<301>Je n'aime point du tout, il est vrai, votre métier de héros, mais je le révère; ce n'est point à moi de juger de la Tactique de M. Guibert. Je ne m'entends point à ces belles choses; je sais seulement qu'il vous regarde, avec raison, comme le premier tacticien; et moi j'ajoute, comme le premier politique; car vous venez d'acquérir un beau royaume sans avoir tué personne, et non seulement vous voilà pourvu d'évêchés et d'abbayes, non seulement vous voilà général des jésuites après avoir été général d'armée, mais vous faites des canaux comme à la Chine, et vous enrichissez le royaume que vous vous êtes donné par un trait de plume. Que vous reste-t-il à faire? Rien autre chose que de vivre longtemps pour jouir.
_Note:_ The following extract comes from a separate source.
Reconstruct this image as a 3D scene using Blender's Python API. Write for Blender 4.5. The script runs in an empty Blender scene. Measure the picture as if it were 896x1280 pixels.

Comme V. M. recevra probablement mon petit paquet aux bonnes fêtes de Noël, et que le Dieu de paix va naître avant qu'il soit trois semaines, je me recommande à lui, afin qu'il obtienne ma grâce de vous, et que vous me pardonniez toutes les pouilles que j'ai dites à V. M., et la haine cordiale que j'ai pour votre métier de César. Ce César, comme vous savez, pardonnait à ses ennemis quand il les avait vaincus; et vous aurez pour moi la même clémence, après vous être bien moqué de moi.
Le vieux malade de Ferney, qui s'égaye quelquefois dans les intervalles de ses souffrances, se met à vos pieds avec cinq ou six sortes de vénérations pour vos cinq ou six sortes de grands talents, et pour votre personne qui les réunit.